Sberbank will introduce individual interest rates for retail borrowers depending on financial data including credit history and wealth, which, experts say, will bring tighten its grip on lending.

Kommersant reports that Natalia Karaseva, director of retail crediting at Sberbank, announced that the new scheme would start in autumn 2010, covering consumer and auto credits. Under the scheme interest rates will fluctuate around 2% depending on a range of individual characteristics.

Sberbank currently offers fixed interest rates, with clients using Sberbank’s salary services enjoying the lowest rates. Under the new scheme more people will be able to get lower rate loans if they can establish their credit worthiness. Karaseva says this has been made possible by the introduction of Sberbanks automated “Credit factory” system.

“This system makes it possible to process the data centrally, taking into account all the borrower’s characteristics and, depending on the score card, working out individual rates for a credit price.”

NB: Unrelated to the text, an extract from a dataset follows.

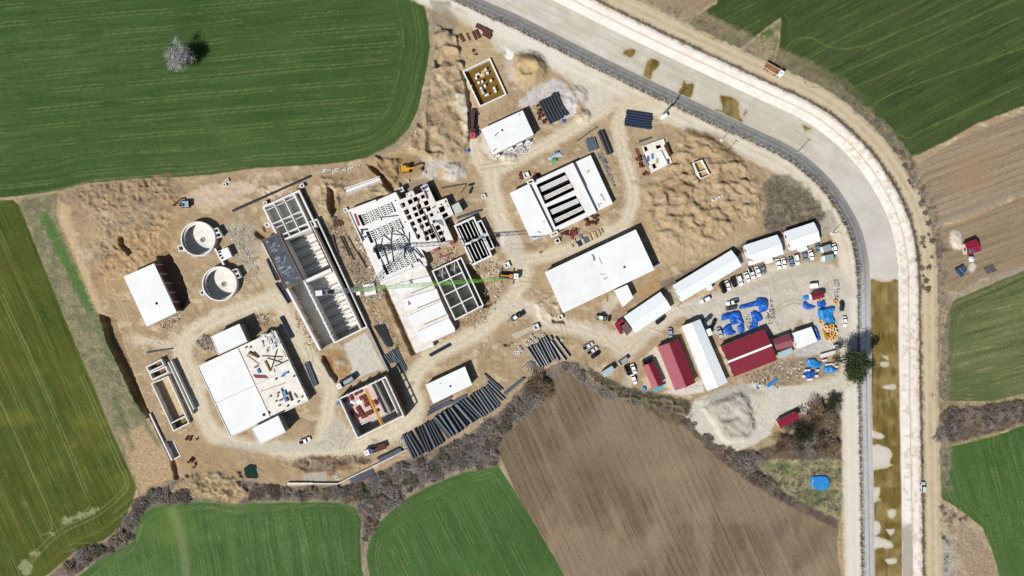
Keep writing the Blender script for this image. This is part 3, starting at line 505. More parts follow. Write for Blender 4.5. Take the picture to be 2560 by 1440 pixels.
# ================================================================ building helpers
class MB:
    def __init__(s): s.v = []; s.f = []
    def prism(s, pts, z0, z1):
        n = len(pts); A = sum(pts[i][0]*pts[(i+1) % n][1]-pts[(i+1) % n][0]*pts[i][1] for i in range(n))
        if A < 0: pts = pts[::-1]
        b = len(s.v); s.v += [(p[0], p[1], z0) for p in pts]+[(p[0], p[1], z1) for p in pts]
        s.f.append(tuple(b+i for i in range(n))[::-1]); s.f.append(tuple(b+n+i for i in range(n)))
        for i in range(n): j = (i+1) % n; s.f.append((b+i, b+j, b+n+j, b+n+i))
        return s
    def hexa(s, a, c):            # bottom quad, top quad (3-D points, counter-clockwise)
        b = len(s.v); s.v += [tuple(p) for p in a]+[tuple(p) for p in c]
        s.f += [(b+3, b+2, b+1, b), (b+4, b+5, b+6, b+7)]+[(b+i, b+(i+1) % 4, b+4+(i+1) % 4, b+4+i) for i in range(4)]
        return s
    def box(s, c, l, w, z0, z1, ang=0, tl=1., tw=1.):
        ca, sa = math.cos(ang), math.sin(ang)
        f = lambda a, b_, z: (c[0]+a*ca-b_*sa, c[1]+a*sa+b_*ca, z)
        l /= 2; w /= 2
        return s.hexa([f(-l, -w, z0), f(l, -w, z0), f(l, w, z0), f(-l, w, z0)], [f(-l*tl, -w*tw, z1), f(l*tl, -w*tw, z1), f(l*tl, w*tw, z1), f(-l*tl, w*tw, z1)])
    def bar(s, p, r, w, h):        # box beam between two points, width w, height h (centred)
        p = Vector(p); r = Vector(r); d = (r-p); L = d.length
        if L < 1e-6: return s
        d /= L; sx = d.cross(Vector((0, 0, 1)))
        if sx.length < 1e-4: sx = Vector((1, 0, 0))
        sx.normalize(); up = sx.cross(d)
        a = [p-sx*w/2-up*h/2, p+sx*w/2-up*h/2, p+sx*w/2+up*h/2, p-sx*w/2+up*h/2]; c = [v+d*L for v in a]
        b = len(s.v); s.v += [tuple(v) for v in a+c]
        s.f += [(b, b+1, b+2, b+3), (b+7, b+6, b+5, b+4)]+[(b+(i+1) % 4, b+i, b+4+i, b+4+(i+1) % 4) for i in range(4)]
        return s
    def tube(s, p, r, ra, n=8, rb=None, ri=0):
        p = Vector(p); r = Vector(r); d = (r-p).normalized(); rb = ra if rb is None else rb
        sx = d.cross(Vector((0, 0, 1)))
        if sx.length < 1e-4: sx = Vector((1, 0, 0))
        sx.normalize(); up = sx.cross(d); b = len(s.v)
        rings = [(p, ra), (r, rb)]+([(r, rb*ri), (p, ra*ri)] if ri else [])
        for c, q_ in rings:
            for i in range(n): t = 2*math.pi*i/n; s.v.append(tuple(c+sx*q_*math.cos(t)+up*q_*math.sin(t)))
        k = len(rings)
        for m in range(k if ri else 1):
            m2 = (m+1) % k
            for i in range(n): j = (i+1) % n; s.f.append((b+m*n+j, b+m*n+i, b+m2*n+i, b+m2*n+j))
        if not ri: s.f += [tuple(b+i for i in range(n)), tuple(b+n+i for i in range(n))[::-1]]
        return s
    def lathe(s, c, prof, n=32):
        b = len(s.v); k = len(prof)
        for r_, z in prof:
            for i in range(n): t = 2*math.pi*i/n; s.v.append((c[0]+r_*math.cos(t), c[1]+r_*math.sin(t), z))
        for m in range(k-1):
            for i in range(n): j = (i+1) % n; s.f.append((b+m*n+i, b+m*n+j, b+(m+1)*n+j, b+(m+1)*n+i))
        return s
    def mesh(s, name, off=(0, 0, 0), smooth=False):
        me = bpy.data.meshes.new(name); o = off
        me.from_pydata([(v[0]-o[0], v[1]-o[1], v[2]-o[2]) for v in s.v], [], s.f); me.update()
        if smooth: me.polygons.foreach_set('use_smooth', [True]*len(me.polygons))
        return me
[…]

Market players says the scheme will be more efficient, adding that a number of Russian banks are already working to introduce similar schemes, according to Sergey Kapustin, director of risk evaluation and methodology at OTP bank.

“This is the best world practice when a client’s grade is based on the likelihood of his default, which depends on his individual characteristics, and a risk level is considered in calculation of a credit rate.”

Kapustin added that many banks are already using the approach in practice.

“Some Russian banks already apply such practice. So far we use the scheme at express crediting in retail chains, offering the clients with a higher risk level to issue insurance, which increases the total credit price, and in future we also plan to take a client’s risk level into account.”

Egor Shkerin, a head of retail sales at Promsvyazbank, says that the bank is also developing such a model and agrees that the new scheme is an efficient one.

“It’s wrong when all the clients pay at the same rate, regardless of the fact that some of them have a good credit history and a lower risk level.”

However, Mark Rubinstein, a head of analytical department at IFC Metropol, says that Sberbank, having a 30% stake in retail crediting market, will attract almost all of the remaining good borrowers.

“Introduction of individual rates will make Sberbank products more attractive, namely for quality borrowers. This system won’t make its credit portfolio go up significantly, as there are few people with an ideal credit history who have never dealt with Sberbank before, but since the programme is launched, those could shift to it.”